Когда рост цен и расширение платности (то есть снижение доступности) оказываемых государством услуг (включая жизненно важные здравоохранение и образование) сопровождается катастрофическим снижением их качества, благодарить надо не только либеральных реформаторов, но и «бюджетный бизнес», который по противоестественному субподряду выполняет сегодня многие важнейшие государственные функции.
Вопреки досужим разговорам, Россия является мировым лидером по числу бизнесменов: огромная часть размножающихся административным почкованием чиновников на деле являются бизнесменами. И список «Форбс» — жалкая пародия на реальный список российских миллиардеров, ибо желание работать в России не дает включать в него лиц, занимающих государственные должности.

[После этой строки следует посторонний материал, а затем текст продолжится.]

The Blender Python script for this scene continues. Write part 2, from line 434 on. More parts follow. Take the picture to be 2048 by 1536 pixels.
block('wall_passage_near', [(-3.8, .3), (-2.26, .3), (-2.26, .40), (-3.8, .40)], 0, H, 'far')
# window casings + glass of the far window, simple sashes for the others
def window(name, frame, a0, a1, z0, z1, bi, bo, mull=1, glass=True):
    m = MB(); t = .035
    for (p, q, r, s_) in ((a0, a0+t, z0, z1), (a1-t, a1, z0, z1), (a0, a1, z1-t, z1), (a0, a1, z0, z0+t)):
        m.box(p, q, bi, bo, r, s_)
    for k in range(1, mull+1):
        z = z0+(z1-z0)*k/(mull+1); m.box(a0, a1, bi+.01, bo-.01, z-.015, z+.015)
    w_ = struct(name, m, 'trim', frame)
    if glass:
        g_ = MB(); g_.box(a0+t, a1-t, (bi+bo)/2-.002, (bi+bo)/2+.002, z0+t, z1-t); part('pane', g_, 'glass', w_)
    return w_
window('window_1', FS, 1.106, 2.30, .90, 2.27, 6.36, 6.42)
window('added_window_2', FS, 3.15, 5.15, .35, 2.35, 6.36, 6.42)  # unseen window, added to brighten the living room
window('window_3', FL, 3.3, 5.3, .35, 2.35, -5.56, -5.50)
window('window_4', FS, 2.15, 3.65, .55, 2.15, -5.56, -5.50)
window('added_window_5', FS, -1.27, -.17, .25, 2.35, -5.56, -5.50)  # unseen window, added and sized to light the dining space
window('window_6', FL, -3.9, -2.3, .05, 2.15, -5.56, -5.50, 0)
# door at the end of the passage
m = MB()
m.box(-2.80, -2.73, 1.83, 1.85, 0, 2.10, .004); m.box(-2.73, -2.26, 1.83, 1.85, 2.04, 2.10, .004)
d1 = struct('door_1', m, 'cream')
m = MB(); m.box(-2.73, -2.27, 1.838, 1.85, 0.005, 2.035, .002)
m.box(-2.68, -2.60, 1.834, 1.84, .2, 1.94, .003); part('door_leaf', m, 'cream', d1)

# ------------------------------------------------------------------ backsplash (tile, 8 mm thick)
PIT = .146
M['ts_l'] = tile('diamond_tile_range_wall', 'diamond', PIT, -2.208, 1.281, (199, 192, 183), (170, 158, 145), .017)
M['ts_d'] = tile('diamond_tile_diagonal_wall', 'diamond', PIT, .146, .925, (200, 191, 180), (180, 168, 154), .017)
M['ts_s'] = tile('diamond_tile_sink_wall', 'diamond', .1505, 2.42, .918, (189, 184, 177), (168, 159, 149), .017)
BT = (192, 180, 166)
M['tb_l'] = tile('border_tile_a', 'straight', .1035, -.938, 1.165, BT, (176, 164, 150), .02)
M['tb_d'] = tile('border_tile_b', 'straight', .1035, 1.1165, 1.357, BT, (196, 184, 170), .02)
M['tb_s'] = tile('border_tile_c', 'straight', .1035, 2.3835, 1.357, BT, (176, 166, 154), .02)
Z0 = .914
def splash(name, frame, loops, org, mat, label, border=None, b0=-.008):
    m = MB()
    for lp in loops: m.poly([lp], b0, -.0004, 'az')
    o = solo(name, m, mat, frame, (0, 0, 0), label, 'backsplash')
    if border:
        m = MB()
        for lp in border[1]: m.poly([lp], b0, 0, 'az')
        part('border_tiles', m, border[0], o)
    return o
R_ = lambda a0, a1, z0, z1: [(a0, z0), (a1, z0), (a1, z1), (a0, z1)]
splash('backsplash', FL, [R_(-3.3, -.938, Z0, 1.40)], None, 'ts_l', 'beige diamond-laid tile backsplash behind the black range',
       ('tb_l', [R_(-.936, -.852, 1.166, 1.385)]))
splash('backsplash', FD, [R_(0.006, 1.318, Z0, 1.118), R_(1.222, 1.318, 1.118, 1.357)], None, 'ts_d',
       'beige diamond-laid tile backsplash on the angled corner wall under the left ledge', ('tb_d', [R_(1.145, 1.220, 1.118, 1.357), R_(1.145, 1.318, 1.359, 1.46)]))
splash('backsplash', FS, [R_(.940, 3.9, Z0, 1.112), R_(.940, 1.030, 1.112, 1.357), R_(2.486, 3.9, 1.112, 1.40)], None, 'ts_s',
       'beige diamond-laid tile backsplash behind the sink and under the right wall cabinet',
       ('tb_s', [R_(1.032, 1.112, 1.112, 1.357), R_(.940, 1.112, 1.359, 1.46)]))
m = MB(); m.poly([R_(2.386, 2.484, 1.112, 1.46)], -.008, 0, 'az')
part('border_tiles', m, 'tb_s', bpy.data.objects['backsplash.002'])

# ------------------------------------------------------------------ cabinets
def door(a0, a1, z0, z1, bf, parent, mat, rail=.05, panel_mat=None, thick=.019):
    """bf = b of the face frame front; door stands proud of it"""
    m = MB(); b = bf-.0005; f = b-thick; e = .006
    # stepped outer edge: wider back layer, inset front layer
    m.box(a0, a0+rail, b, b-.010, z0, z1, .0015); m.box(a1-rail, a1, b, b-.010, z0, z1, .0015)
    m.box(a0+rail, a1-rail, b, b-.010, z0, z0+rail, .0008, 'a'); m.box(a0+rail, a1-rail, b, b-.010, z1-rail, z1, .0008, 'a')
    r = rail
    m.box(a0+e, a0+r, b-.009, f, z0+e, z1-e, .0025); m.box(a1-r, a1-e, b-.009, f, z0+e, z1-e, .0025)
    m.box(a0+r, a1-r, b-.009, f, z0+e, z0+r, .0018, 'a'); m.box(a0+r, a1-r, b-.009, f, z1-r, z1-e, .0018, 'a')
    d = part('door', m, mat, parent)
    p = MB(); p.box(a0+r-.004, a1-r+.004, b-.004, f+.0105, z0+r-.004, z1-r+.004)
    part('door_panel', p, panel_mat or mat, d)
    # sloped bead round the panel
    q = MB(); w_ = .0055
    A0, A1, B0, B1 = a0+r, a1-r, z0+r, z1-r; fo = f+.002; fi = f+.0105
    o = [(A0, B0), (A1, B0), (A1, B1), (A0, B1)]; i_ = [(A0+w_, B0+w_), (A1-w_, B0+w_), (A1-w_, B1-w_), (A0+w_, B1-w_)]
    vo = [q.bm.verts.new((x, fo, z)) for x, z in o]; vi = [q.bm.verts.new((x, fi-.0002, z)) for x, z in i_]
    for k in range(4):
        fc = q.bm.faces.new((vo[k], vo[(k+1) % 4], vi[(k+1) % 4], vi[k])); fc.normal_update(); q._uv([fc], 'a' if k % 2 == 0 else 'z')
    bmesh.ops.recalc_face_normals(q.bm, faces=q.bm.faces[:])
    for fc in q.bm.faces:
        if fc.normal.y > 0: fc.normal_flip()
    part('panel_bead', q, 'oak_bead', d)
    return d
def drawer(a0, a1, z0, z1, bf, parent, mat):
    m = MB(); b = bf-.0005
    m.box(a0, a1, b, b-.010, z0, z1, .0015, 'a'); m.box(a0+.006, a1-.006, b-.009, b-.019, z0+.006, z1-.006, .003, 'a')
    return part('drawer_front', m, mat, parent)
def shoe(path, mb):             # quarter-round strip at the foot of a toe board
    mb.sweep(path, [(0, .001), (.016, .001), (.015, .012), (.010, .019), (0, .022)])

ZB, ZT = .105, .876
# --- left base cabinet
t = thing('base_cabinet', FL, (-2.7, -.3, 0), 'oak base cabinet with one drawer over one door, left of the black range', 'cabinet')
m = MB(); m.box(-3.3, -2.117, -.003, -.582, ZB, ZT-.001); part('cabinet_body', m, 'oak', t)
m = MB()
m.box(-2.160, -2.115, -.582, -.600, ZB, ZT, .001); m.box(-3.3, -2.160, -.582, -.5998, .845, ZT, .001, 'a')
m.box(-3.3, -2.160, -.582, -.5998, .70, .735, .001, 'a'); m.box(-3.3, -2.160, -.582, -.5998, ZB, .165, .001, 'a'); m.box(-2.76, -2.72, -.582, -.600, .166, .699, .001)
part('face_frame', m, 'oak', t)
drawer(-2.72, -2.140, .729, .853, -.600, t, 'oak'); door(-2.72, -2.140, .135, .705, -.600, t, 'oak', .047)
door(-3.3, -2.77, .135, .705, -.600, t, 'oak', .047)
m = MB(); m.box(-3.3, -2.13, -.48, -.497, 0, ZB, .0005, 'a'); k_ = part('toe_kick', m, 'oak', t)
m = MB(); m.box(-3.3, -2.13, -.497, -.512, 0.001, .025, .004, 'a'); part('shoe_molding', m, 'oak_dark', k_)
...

При этом жизнь «бюджетного бизнеса» несладка. Любая неосторожность — и бизнесмен может быть легко «сдан» в рамках пресловутой борьбы с коррупционерами (ведущейся, похоже, ради повышения эффективности коррупции) или просто отодвинут от бюджетного корыта. Да и замена чиновника, как правило, ведет к замене его бизнеса. И это помимо случаев, когда разнежившийся чиновник в знак милости и довольства работой бизнесмена забирает его бизнес себе, под угрозой тюрьмы позволяя тому работать наемным директором на собственном предприятии.
Понятно, что такая организация огромной части экономики убивает конкуренцию, а с ней и эффективность. Сложившаяся модель процветания «бизнеса на бюджете», вдобавок еще часто и принадлежащего соответствующим чиновникам, в принципе исключает всякую возможность экономического развития России и предопределяет ее социальную деградацию.
Но главный ужас системы — в ее устойчивости, так как все влиятельные участники довольны своим положением.
Либеральные фундаменталисты и рядовые коррупционеры заняты перекачкой ресурсов общества в бизнес. Да, бизнес этот принадлежит не абы кому, а во многом им самим, но, с их точки зрения, именно в этом и состоит высшая справедливость общественного бытия.
Силовые олигархи, в советскую эпоху привыкшие цинично издеваться над бредом политруков о грядущем коммунизме, раскаялись в своем скепсисе: коммунизм для них наступил, и они в нем живут.
И даже бизнес, низведенный с пьедестала главного фактора развития общества до положения простой дойной коровы, старается не мычать, ибо тихую дойную корову обычно не бьют и почти никогда не режут.
Между тем превращение экономики в пищеварительный тракт делает ее более самоедской, чем даже советская экономика, и предопределяет не только экономический, но и политический крах режима в катастрофических для людей и смертельно опасных для общества социальных судорогах. Избежание катастрофы технически несложно, но требует, похоже, лишь одного: изменения государственного строя.